For if there are some who find the government’s censorship of certain speech equally repulsive, and the hard regulation of online media detestable, should it equally be so that the call to banish this man from our shores be a form of censorship as well?
In other words, should we punish someone just because he says something uncomfortable to our ears?
If asking someone to go is the result of saying nasty things, then this form of intolerance, which is no different from asking foreign workers to leave just because they express themselves through protests, are basically the same thing.
When the desire to punish somebody is a result of encountering things that one do not like, even if there was no fundamental violation of the law or any fundamental injustice done to another person, what occurs is taking conformity to another level.
Yes, Anton Casey may have made the most damning speech of all places, in the midst of rising inequality, but his speech itself is no basis for asking him to leave this country.
He may be exorbitantly wealthy, and that may have made his words even more stinging, but this is no good reason to ask him leave. He may represent blatant inequality, but this does not mean he causes inequality.
Singaporeans in a vastly cosmopolitan country should know better than anyone else about this, given how we have live in a multi-racial environment with different cultures and religions all our lives. Tolerance has always been the keeper of the peace.

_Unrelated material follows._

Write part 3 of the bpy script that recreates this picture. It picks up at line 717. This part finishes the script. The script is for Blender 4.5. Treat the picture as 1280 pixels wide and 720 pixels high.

We don’t judge the character of a person by the skin of his or her colour; likewise we shouldn’t judge a person just because we have heard some ugly words at some point of time by the person. If we can’t take it, and have to ask him to go, then it shows the level of tolerance we have.
Let’s be fair, nobody really knows how Anton Casey is like. For all we know he is really a bad person, and his apologies a result of pressure and professional motives. But before we get the facts right, and know who he really is, let not’s all punish him just because we are perturbed by some words which point to a problem that have other more deeper causes.